Retype nothing but the lines from the start of the material up to and including the line with "R=math.radians". Pictures don't belong in the copy.

---------- SUPPLIED DATA

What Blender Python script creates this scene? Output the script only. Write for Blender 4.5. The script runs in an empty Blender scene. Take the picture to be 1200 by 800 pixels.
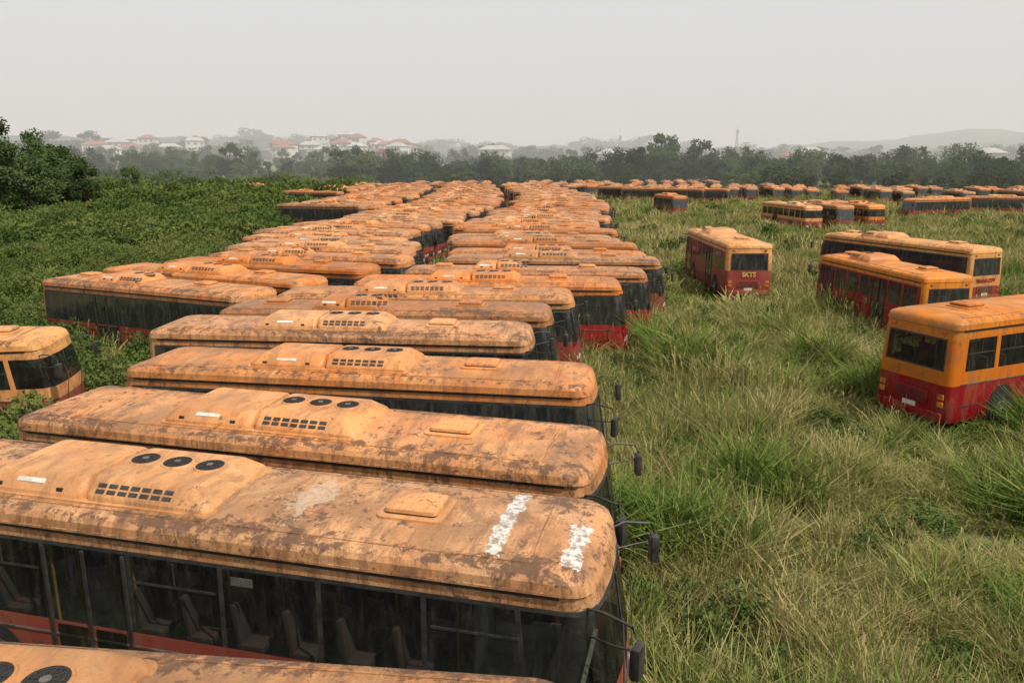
import bpy, bmesh, math, random
import numpy as np
from mathutils import Vector, Matrix, noise
random.seed(7); rng=np.random.default_rng(7)
scene=bpy.context.scene
scene.view_settings.view_transform='Standard'
scene.view_settings.look='None'; scene.view_settings.exposure=0
COL=scene.collection
R=math.radians

# ---------------------------------------------------------------- node helpers
def N(nt,t,ins=None,**p):
    n=nt.nodes.new(t)
    for k,v in p.items(): setattr(n,k,v)
    for k,v in (ins or {}).items():
        if isinstance(v,bpy.types.NodeSocket): nt.links.new(v,n.inputs[k])
        else: n.inputs[k].default_value=v
    return n
def mix(nt,f,a,b,bt='MIX'):
    n=N(nt,'ShaderNodeMix',data_type='RGBA',blend_type=bt)
    for i,v in ((0,f),(6,a),(7,b)):
        if isinstance(v,bpy.types.NodeSocket): nt.links.new(v,n.inputs[i])
        else: n.inputs[i].default_value=(v if i==0 else (*v,1))
    return n.outputs[2]
def M(nt,op,a,b=0.0,c=0.0,clamp=False):
    n=N(nt,'ShaderNodeMath',operation=op,use_clamp=clamp)
    for i,v in enumerate((a,b,c)):
        if isinstance(v,bpy.types.NodeSocket): nt.links.new(v,n.inputs[i])
        else: n.inputs[i].default_value=v
    return n.outputs[0]
def ss(nt,v,a,b):
    n=N(nt,'ShaderNodeMapRange',{'Value':v,'From Min':a,'From Max':b},interpolation_type='SMOOTHSTEP')
    return n.outputs[0]
def tex(nt,vec,scale,detail=5,rough=.6,dist=0):
    return N(nt,'ShaderNodeTexNoise',{'Vector':vec,'Scale':scale,'Detail':detail,'Roughness':rough,'Distortion':dist}).outputs[0]
def newmat(name):
    m=bpy.data.materials.new(name); m.use_nodes=True; m.node_tree.nodes.clear()
    return m,m.node_tree
def out(nt,s): 
    o=N(nt,'ShaderNodeOutputMaterial'); nt.links.new(s,o.inputs['Surface'])
def objvec(nt,amp=30):
    tc=N(nt,'ShaderNodeTexCoord'); oi=N(nt,'ShaderNodeObjectInfo')
    r=M(nt,'MULTIPLY',oi.outputs['Random'],amp)
    off=N(nt,'ShaderNodeCombineXYZ',{0:r,1:r,2:r})
    v=N(nt,'ShaderNodeVectorMath',{0:tc.outputs['Object'],1:off.outputs[0]},operation='ADD').outputs[0]
    return tc.outputs['Object'],v,oi.outputs['Random']

def paint_mat(name,c1,c2,rustamt=0.0,patches=False,grime=1.0,far=False):
    m,nt=newmat(name)
    ob,v,rnd=objvec(nt)
    sx=N(nt,'ShaderNodeSeparateXYZ',{0:ob})
    geo=N(nt,'ShaderNodeNewGeometry'); nz=N(nt,'ShaderNodeSeparateXYZ',{0:geo.outputs['Normal']}).outputs[2]
    up=ss(nt,nz,.35,.85)
    D=3 if far else 6
    base=mix(nt,ss(nt,tex(nt,v,1.1,2,.6),.35,.65),c1,c2)
    hv=N(nt,'ShaderNodeHueSaturation',{'Hue':M(nt,'ADD',M(nt,'MULTIPLY',rnd,.016),.491),'Saturation':M(nt,'ADD',M(nt,'MULTIPLY',rnd,-.20),1.10),
        'Value':M(nt,'ADD',M(nt,'MULTIPLY',M(nt,'FRACT',M(nt,'MULTIPLY',rnd,7.3)),.38),.72),'Color':base}).outputs[0]
    bl=ss(nt,tex(nt,v,2.3,D,.7),.50,.66)
    c=mix(nt,M(nt,'MULTIPLY',M(nt,'MULTIPLY',bl,up),.34*min(1,grime)),hv,(.55,.325,.165))
    # brown grime: washed streaks across the roof and larger blotches
    mp=N(nt,'ShaderNodeMapping',{'Vector':v,'Scale':(2.6,.8,1.0)}).outputs[0]
    g=ss(nt,tex(nt,mp,1.3,D+2,.74,.5),.46,.61)
    c=mix(nt,M(nt,'MULTIPLY',g,.62*grime,clamp=True),c,(.19,.092,.043))
    g2=ss(nt,tex(nt,v,.6,D-1,.65,.5),.45,.61)
    c=mix(nt,M(nt,'MULTIPLY',M(nt,'MULTIPLY',g2,up),.52*grime,clamp=True),c,(.185,.10,.052))
    if not far:
        fine=ss(nt,tex(nt,v,26,4,.75),.48,.70)
        c=mix(nt,M(nt,'MULTIPLY',fine,.50*grime,clamp=True),c,(.14,.073,.038))
        vo=N(nt,'ShaderNodeTexVoronoi',{'Vector':v,'Scale':5.5,'Randomness':1.0}).outputs['Distance']
        sp=M(nt,'MULTIPLY',M(nt,'MULTIPLY',ss(nt,vo,.26,.12),up),ss(nt,tex(nt,v,1.3,2,.5),.5,.62))
        c=mix(nt,M(nt,'MULTIPLY',sp,.5*grime,clamp=True),c,(.11,.062,.038))
    ay=M(nt,'ABSOLUTE',sx.outputs[1]); ed=ss(nt,ay,.6,1.2)
    rn=tex(nt,v,4.6,D+3,.80,.4)
    th=M(nt,'ADD',rn,M(nt,'MULTIPLY',M(nt,'MULTIPLY',ed,up),.095))
    th=M(nt,'ADD',th,M(nt,'MULTIPLY',M(nt,'SUBTRACT',tex(nt,v,.8,2,.5),.5),.30))
    th=M(nt,'ADD',th,M(nt,'MULTIPLY',M(nt,'SUBTRACT',rnd,.5),.05))
    rf=ss(nt,th,.590-rustamt*.08,.655-rustamt*.06)
    rc=mix(nt,tex(nt,v,14,3,.7),(.034,.025,.020),(.14,.068,.038))
    c=mix(nt,M(nt,'MULTIPLY',rf,.88),c,rc)
    mp2=N(nt,'ShaderNodeMapping',{'Vector':v,'Scale':(7.0,7.0,.5)}).outputs[0]
    st=M(nt,'MULTIPLY',ss(nt,tex(nt,mp2,1.2,4,.7),.45,.75),M(nt,'SUBTRACT',1.0,up))
    c=mix(nt,M(nt,'MULTIPLY',st,.55*grime,clamp=True),c,(.12,.062,.038))
    if patches:
        for (xc,hw,y0,y1) in ((4.35,.11,-.95,1.0),(5.38,.13,-.95,.2)):
            nn=M(nt,'MULTIPLY',M(nt,'SUBTRACT',tex(nt,v,3.5,7,.75),.5),.40)
            nn2=M(nt,'MULTIPLY',M(nt,'SUBTRACT',tex(nt,v,4,4,.75),.5),.5)
            xd=M(nt,'ADD',M(nt,'ABSOLUTE',M(nt,'SUBTRACT',sx.outputs[0],xc)),nn)
            yd=M(nt,'ADD',M(nt,'ABSOLUTE',M(nt,'SUBTRACT',sx.outputs[1],(y0+y1)/2)),nn2)
            f=M(nt,'MULTIPLY',M(nt,'LESS_THAN',xd,hw),M(nt,'LESS_THAN',yd,(y1-y0)/2))
            wc=mix(nt,ss(nt,tex(nt,v,9,5,.75),.46,.58),(.50,.49,.46),(.22,.19,.16))
            c=mix(nt,M(nt,'MULTIPLY',M(nt,'MULTIPLY',f,up),.92),c,wc)
        xd=M(nt,'ABSOLUTE',M(nt,'SUBTRACT',sx.outputs[0],1.35)); 
        fm=M(nt,'ADD',xd,M(nt,'MULTIPLY',tex(nt,v,3,8,.85),1.5))
        f=M(nt,'LESS_THAN',M(nt,'ADD',fm,M(nt,'MULTIPLY',ay,.4)),1.05)
        f=M(nt,'MULTIPLY',f,up)
        c=mix(nt,M(nt,'MULTIPLY',f,.40),c,(.50,.42,.32))
    rough=M(nt,'ADD',M(nt,'MULTIPLY',rn,.35),.36)
    pr={'Base Color':c,'Roughness':rough,'Specular IOR Level':.3}
    if not far: pr['Normal']=N(nt,'ShaderNodeBump',{'Strength':.3,'Distance':.02,'Height':M(nt,'ADD',rn,M(nt,'MULTIPLY',rf,-.3))}).outputs[0]
    b=N(nt,'ShaderNodeBsdfPrincipled',pr)
    out(nt,b.outputs[0]); return m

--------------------

## RESPONSE TO THIS EXERCISE
What Blender Python script creates this scene? Output the script only. Write for Blender 4.5. The script runs in an empty Blender scene. Take the picture to be 1200 by 800 pixels.
import bpy, bmesh, math, random
import numpy as np
from mathutils import Vector, Matrix, noise
random.seed(7); rng=np.random.default_rng(7)
scene=bpy.context.scene
scene.view_settings.view_transform='Standard'
scene.view_settings.look='None'; scene.view_settings.exposure=0
COL=scene.collection
R=math.radians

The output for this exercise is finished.